### Scenes as source code
__________
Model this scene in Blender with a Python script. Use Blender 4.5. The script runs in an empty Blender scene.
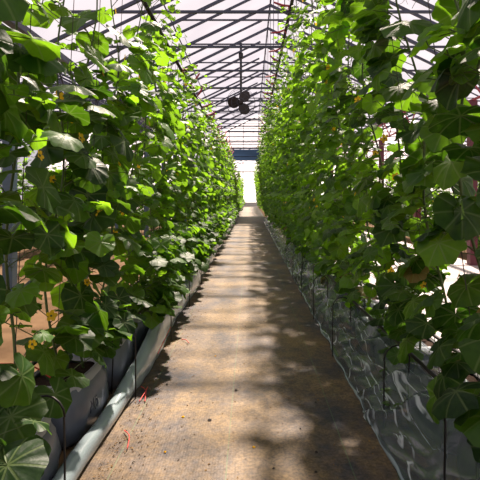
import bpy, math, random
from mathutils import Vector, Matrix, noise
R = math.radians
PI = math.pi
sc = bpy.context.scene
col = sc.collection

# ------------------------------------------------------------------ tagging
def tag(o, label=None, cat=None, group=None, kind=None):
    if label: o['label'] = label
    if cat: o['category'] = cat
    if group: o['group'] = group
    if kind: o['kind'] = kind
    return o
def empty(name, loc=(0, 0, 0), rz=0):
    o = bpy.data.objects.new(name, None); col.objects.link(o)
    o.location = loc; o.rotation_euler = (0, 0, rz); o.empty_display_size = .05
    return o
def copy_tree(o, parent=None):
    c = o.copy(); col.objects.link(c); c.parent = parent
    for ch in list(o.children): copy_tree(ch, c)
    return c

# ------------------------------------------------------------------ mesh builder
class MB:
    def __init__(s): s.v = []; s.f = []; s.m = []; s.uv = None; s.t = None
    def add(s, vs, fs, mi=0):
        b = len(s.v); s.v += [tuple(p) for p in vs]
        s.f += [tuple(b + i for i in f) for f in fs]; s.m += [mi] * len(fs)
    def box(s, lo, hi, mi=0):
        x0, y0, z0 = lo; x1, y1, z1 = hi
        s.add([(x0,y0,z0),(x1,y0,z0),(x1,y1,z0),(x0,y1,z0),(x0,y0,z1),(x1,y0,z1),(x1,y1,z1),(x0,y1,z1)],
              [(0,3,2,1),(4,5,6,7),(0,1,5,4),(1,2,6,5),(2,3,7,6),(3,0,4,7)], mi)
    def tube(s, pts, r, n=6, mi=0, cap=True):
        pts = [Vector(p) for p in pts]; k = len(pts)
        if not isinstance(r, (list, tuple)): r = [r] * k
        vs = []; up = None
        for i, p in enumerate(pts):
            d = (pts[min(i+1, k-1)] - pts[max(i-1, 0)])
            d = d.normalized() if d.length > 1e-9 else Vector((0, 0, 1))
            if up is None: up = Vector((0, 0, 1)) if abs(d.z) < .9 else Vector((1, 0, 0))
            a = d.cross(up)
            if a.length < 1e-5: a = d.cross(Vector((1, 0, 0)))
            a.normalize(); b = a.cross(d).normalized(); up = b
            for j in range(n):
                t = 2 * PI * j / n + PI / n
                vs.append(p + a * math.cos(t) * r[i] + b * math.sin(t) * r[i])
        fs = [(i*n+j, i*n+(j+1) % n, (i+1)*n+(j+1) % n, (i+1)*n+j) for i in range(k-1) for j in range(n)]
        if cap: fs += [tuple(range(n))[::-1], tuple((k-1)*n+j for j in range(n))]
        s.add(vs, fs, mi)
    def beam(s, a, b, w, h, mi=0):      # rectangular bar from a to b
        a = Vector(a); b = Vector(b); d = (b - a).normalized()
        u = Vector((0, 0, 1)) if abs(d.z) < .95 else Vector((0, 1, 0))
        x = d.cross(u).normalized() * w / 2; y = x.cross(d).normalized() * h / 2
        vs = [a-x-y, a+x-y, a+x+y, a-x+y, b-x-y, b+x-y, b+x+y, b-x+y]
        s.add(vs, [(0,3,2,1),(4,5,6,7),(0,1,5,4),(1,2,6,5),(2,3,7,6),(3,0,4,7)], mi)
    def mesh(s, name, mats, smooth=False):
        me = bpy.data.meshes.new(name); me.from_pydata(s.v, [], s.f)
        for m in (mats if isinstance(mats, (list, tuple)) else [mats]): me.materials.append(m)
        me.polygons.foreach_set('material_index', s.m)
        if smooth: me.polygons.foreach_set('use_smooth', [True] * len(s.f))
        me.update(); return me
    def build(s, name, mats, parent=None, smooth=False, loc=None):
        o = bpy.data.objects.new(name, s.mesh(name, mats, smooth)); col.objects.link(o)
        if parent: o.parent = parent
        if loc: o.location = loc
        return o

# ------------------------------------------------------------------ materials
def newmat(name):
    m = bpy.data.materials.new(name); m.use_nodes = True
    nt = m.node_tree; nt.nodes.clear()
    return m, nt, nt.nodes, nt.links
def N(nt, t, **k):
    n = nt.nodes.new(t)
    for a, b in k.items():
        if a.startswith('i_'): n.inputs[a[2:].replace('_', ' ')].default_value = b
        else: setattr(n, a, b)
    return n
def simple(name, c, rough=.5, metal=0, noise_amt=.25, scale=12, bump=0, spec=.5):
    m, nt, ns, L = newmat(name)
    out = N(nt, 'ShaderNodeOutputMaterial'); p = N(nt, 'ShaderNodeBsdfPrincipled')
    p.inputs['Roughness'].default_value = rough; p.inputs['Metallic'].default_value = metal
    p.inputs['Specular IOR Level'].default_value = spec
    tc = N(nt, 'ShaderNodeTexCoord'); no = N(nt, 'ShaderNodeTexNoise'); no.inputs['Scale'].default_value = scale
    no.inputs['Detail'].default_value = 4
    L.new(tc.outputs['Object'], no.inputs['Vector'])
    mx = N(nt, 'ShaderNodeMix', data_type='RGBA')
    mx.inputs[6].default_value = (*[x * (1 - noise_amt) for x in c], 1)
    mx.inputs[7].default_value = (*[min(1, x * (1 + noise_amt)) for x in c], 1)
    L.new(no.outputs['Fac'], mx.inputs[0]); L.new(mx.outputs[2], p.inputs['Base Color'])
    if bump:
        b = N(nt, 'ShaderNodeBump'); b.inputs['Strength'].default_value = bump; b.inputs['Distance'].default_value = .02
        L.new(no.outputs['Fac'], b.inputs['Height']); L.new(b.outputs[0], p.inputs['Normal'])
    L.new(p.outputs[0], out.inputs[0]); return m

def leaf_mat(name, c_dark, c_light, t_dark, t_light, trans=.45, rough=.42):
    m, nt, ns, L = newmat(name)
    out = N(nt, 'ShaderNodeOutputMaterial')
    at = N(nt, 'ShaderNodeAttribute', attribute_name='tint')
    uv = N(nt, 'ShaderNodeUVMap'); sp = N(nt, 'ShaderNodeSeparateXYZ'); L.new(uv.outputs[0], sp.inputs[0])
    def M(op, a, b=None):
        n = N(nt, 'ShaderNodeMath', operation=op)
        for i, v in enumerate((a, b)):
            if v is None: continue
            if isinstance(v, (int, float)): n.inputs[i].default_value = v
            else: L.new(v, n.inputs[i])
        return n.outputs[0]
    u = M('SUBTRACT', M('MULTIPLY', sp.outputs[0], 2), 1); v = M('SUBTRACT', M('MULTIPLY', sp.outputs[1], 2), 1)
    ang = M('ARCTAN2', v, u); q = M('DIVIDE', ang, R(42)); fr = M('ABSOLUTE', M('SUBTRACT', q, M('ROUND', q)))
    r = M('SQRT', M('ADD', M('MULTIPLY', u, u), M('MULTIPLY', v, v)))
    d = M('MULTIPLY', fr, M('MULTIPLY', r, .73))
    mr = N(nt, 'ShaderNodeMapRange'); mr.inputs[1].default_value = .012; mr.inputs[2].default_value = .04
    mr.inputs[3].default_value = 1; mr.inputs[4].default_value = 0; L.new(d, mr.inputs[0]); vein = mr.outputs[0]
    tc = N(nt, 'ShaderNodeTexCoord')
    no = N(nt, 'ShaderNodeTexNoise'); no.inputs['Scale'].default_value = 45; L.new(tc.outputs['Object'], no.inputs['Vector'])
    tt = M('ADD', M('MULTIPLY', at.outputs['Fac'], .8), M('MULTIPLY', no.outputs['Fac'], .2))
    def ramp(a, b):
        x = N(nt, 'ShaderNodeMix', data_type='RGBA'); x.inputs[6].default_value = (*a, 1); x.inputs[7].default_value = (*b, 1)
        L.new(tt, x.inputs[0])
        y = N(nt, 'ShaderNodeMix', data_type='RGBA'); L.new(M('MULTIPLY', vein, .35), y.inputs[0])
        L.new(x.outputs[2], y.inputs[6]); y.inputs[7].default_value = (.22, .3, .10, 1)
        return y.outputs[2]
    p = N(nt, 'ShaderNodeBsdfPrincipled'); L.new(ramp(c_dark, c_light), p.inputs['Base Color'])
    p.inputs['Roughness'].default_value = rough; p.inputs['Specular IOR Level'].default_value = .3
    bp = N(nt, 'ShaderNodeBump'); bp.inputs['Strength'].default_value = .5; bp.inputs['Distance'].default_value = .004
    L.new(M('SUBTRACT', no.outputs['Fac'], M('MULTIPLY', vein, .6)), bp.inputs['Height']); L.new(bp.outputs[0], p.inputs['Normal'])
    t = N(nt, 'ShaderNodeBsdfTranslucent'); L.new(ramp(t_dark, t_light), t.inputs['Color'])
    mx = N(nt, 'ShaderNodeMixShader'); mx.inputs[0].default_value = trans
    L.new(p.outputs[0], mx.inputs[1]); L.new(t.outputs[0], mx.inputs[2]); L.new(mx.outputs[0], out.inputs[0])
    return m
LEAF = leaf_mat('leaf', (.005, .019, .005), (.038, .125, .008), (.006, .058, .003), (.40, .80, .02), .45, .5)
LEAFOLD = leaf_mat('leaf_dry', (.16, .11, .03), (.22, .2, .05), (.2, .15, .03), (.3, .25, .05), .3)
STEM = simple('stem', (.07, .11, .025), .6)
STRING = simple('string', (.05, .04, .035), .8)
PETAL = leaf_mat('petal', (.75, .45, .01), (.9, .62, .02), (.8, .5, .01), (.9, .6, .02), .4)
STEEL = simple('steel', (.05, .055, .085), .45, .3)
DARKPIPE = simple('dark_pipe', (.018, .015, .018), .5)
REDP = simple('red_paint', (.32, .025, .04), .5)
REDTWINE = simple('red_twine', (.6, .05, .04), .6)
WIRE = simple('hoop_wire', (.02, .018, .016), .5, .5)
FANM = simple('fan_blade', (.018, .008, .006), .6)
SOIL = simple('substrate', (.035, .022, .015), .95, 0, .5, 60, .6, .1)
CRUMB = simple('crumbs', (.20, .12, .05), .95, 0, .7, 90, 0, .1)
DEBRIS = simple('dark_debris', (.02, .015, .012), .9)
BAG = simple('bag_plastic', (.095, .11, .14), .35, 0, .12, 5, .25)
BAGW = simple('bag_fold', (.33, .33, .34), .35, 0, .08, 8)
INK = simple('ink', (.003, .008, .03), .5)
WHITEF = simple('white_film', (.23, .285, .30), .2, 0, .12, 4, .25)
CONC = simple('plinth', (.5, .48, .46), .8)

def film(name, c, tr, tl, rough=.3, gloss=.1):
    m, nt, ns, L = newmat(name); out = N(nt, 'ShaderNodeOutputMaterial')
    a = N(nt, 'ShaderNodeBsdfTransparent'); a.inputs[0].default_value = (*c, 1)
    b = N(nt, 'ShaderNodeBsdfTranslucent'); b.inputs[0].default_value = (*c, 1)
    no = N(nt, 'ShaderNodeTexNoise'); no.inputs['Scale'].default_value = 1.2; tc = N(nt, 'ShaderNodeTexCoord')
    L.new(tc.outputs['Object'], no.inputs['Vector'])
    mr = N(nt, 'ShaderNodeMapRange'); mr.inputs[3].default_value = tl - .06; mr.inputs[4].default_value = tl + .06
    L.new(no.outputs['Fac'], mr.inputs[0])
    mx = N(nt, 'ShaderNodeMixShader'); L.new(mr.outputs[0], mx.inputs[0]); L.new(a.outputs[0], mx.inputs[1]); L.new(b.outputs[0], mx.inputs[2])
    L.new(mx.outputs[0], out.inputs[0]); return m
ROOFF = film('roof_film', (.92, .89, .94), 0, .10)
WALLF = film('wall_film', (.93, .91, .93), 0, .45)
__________
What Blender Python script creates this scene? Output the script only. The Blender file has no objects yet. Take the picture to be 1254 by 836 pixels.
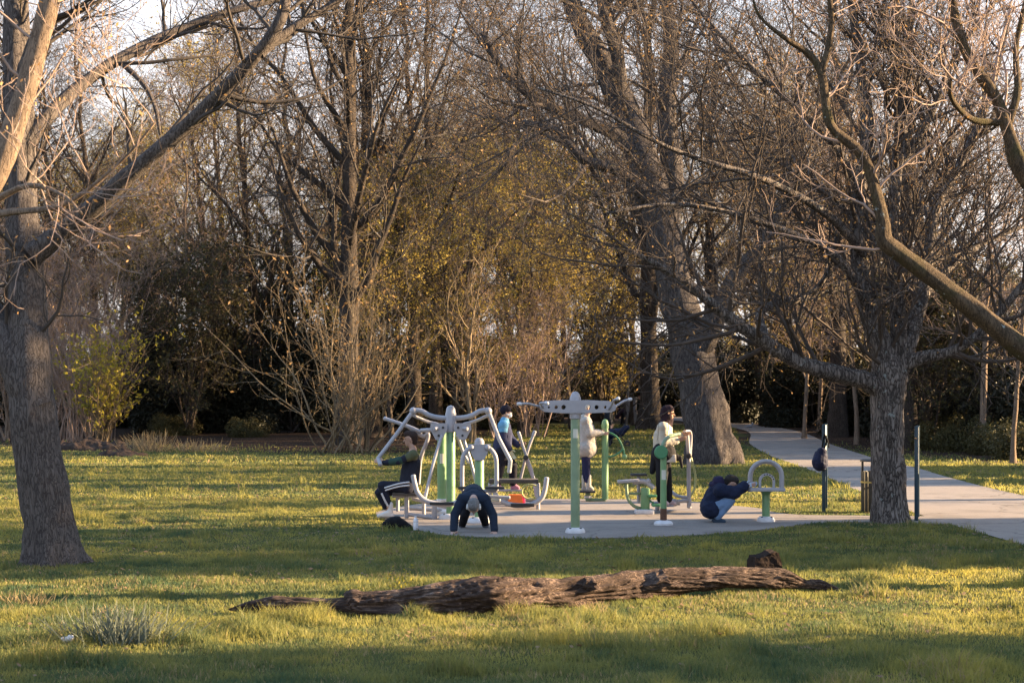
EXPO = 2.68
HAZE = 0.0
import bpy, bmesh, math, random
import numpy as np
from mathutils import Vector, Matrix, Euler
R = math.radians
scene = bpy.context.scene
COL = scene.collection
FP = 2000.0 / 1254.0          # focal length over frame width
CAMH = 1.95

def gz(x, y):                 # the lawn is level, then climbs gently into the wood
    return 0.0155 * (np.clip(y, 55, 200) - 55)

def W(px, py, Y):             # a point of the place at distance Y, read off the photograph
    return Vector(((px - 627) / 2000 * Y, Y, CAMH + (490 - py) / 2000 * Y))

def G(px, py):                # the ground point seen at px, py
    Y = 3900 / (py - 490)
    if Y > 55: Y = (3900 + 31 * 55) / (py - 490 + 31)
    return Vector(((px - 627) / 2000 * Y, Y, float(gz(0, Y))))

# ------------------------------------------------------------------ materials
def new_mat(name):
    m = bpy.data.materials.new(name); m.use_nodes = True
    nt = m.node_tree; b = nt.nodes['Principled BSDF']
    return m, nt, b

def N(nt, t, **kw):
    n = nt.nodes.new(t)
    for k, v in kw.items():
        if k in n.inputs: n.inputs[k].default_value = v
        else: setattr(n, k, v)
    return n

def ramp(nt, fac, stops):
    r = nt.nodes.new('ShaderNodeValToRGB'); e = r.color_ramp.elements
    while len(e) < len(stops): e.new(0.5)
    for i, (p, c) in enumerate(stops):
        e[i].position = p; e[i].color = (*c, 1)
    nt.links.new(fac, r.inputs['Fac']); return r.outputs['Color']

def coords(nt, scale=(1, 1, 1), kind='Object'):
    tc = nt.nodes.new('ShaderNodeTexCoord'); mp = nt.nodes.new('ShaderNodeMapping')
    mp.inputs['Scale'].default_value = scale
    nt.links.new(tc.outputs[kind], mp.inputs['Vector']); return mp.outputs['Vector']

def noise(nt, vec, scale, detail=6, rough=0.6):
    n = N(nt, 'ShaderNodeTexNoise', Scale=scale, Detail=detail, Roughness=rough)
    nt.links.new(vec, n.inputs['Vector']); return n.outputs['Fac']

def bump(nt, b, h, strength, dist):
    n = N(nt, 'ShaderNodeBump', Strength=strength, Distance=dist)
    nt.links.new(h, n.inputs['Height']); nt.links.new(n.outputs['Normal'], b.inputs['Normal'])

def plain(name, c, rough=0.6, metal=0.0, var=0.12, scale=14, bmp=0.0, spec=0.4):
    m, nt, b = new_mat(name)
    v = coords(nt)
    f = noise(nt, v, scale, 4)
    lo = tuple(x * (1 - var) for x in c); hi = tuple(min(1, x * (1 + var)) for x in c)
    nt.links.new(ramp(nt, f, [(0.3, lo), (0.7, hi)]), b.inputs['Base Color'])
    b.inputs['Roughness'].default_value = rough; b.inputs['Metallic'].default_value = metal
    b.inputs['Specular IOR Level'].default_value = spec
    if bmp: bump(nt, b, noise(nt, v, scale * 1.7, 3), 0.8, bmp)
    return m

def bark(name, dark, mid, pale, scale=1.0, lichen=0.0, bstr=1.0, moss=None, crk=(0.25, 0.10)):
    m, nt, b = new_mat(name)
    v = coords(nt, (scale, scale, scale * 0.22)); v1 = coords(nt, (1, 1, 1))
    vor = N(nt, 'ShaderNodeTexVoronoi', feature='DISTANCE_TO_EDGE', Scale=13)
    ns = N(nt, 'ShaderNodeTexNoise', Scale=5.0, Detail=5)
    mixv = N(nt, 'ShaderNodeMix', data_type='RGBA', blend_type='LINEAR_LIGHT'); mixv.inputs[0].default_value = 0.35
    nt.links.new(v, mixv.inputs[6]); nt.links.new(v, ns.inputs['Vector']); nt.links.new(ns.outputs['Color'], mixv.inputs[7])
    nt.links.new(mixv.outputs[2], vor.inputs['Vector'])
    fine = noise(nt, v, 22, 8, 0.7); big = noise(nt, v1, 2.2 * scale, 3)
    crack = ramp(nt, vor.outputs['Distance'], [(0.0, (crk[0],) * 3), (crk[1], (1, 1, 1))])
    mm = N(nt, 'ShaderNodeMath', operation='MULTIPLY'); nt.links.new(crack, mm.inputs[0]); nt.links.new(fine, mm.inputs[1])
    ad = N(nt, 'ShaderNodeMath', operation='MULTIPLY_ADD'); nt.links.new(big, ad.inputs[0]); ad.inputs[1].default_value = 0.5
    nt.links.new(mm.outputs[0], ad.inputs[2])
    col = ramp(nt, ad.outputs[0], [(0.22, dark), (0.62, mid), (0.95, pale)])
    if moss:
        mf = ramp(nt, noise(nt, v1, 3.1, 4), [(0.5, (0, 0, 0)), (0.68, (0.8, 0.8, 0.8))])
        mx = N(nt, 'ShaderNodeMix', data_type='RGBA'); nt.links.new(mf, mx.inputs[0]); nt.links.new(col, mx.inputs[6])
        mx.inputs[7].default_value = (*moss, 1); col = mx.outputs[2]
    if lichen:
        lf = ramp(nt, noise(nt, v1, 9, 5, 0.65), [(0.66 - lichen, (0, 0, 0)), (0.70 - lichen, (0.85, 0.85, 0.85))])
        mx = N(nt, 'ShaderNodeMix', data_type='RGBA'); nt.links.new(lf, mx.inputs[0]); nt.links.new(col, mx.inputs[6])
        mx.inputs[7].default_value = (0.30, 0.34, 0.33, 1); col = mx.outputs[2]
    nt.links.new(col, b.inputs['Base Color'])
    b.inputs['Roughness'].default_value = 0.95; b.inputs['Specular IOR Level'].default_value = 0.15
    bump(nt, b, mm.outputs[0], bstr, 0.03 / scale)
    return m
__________
### Short exercise
Copy each line of the preceding data that contains the string "script".

### Task output
Model this scene in Blender with a Python script. Use Blender 4.5. The script runs in an empty Blender scene.
What Blender Python script creates this scene? Output the script only. The Blender file has no objects yet. Take the picture to be 1254 by 836 pixels.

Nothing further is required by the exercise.